The hon. Gentleman has just been advised of how little time there is for debate. If he has his name down to speak, he will get his time. If he has not put his name down to speak, I am sorry, but those who have put their name down get precedence.

Would it not be so much better if the Government were simply prepared to trust Parliament with that information in the first place? The Government’s response was not only predictable but was so predictable that I wrote what I am saying now before they responded. They say there is a long-established convention that Cabinet papers are confidential. They say routine publication would prejudice the smooth and efficient operation of Government. They say that publication would place in the public domain sensitive information that could compromise our negotiating position.

I accept there are occasions, maybe the majority of occasions, when any or all of those considerations should predominate and the balance of argument should be against disclosure, but the motion before us does not ask for the automatic release of everything the Cabinet ever does; it asks for the release of some papers in relation to Brexit that the Opposition, including the SNP, believe need to be made available to Parliament in the unique circumstances in which we now find ourselves.

The Government keep telling us we are in an unprecedented situation, and then they ask us to be dictated to by precedent in a situation that is unprecedented. Yes, the confidentiality of Cabinet papers is an ancient convention. In fact, we are reminded that the convention goes back to the days of King George III—that great, wise and all-caring monarch whose glorious reign has been immortalised in film as “The Madness of King George”. What better metaphor could we have for the Brexit process?

If the Government are so thirled to sticking to the fine detail of these honourable conventions, why on earth has the Foreign Secretary still got a job? He has earned more red and yellow cards in two years than Vinnie Jones did in his entire career, but he is still on the pitch—the Foreign Secretary is not on the subs bench just now, obviously—arguing in public with the manager over what the team tactics should be, while some of his colleagues try desperately to calm him down before he gets suspended permanently. In the interests of strict accuracy, I should say that Vinnie Jones is only ninth in the world record list for red cards—or 10th, if we include the Foreign Secretary.

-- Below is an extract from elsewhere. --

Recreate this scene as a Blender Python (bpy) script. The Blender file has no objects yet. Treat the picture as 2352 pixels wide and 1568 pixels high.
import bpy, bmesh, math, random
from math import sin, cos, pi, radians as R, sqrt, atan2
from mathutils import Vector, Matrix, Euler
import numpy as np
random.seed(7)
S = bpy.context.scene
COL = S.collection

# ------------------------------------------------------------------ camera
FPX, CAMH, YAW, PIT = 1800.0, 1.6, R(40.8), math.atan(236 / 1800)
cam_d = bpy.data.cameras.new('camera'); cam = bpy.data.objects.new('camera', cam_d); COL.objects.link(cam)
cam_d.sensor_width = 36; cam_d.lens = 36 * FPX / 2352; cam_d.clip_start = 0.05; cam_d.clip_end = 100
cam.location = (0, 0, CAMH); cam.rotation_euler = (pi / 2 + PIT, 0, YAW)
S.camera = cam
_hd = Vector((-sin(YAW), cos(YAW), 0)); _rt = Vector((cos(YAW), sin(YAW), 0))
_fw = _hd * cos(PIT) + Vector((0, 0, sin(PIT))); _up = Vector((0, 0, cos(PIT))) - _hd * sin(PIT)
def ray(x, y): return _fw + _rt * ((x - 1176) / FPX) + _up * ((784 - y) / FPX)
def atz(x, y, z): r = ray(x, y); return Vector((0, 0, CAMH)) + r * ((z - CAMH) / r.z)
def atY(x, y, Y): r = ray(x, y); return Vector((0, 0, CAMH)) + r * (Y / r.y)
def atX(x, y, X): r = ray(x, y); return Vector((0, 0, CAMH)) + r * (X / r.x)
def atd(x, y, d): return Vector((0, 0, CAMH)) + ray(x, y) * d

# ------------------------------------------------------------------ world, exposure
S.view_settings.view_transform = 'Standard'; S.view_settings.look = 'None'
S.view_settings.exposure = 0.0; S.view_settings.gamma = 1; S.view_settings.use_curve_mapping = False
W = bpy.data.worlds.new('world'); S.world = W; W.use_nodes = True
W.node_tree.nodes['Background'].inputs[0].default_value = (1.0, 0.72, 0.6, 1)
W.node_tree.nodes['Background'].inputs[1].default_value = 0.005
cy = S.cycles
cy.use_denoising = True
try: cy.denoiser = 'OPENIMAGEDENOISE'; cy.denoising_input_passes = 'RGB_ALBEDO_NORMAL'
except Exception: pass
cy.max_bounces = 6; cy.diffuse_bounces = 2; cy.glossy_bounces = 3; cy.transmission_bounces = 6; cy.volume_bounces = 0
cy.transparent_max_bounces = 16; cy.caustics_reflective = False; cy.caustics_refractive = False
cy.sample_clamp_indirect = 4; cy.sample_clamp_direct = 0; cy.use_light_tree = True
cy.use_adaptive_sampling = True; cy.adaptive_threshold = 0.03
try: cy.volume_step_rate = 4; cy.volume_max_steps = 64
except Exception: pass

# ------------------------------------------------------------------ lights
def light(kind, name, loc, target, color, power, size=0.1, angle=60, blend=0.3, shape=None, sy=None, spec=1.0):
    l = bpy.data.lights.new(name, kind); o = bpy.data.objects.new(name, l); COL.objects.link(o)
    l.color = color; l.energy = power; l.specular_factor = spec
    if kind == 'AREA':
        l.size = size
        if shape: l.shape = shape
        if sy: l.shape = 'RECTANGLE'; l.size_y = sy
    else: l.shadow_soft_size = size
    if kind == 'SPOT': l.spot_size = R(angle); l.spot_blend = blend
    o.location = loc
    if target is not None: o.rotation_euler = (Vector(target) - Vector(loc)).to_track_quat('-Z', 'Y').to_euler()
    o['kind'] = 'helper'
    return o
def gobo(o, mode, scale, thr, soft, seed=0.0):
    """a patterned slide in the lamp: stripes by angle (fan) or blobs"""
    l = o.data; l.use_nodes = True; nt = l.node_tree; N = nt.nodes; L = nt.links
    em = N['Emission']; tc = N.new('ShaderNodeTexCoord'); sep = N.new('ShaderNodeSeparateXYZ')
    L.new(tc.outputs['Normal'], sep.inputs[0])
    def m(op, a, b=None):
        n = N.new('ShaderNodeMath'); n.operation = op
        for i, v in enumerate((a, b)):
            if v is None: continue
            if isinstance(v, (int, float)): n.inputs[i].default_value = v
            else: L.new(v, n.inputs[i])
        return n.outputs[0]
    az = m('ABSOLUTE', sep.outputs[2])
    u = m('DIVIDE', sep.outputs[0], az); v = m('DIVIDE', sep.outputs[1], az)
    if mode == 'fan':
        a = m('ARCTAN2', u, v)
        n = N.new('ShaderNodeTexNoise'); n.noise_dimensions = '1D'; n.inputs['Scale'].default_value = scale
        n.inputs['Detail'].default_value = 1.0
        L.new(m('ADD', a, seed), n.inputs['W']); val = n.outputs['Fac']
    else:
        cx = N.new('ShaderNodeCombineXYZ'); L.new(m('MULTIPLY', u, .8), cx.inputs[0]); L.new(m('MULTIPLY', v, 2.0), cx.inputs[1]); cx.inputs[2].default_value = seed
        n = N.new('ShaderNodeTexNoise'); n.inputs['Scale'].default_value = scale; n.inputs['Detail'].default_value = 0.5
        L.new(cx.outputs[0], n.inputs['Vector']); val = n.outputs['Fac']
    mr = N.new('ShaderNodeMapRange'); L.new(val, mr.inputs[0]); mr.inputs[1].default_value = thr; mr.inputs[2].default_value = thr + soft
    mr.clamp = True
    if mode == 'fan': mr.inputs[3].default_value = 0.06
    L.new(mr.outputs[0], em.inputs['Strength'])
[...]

We must also consider the argument that releasing these papers would not be conducive to the smooth and efficient running of Government business. We do not need to release Cabinet papers to prevent the smooth and efficient running of Government business, as the Cabinet is perfectly capable of doing that for itself. The main Opposition party tabled this motion because it is becoming terrifyingly clear that those in the Cabinet are making a bigger mess of the Brexit process every time they meet to try to fix it.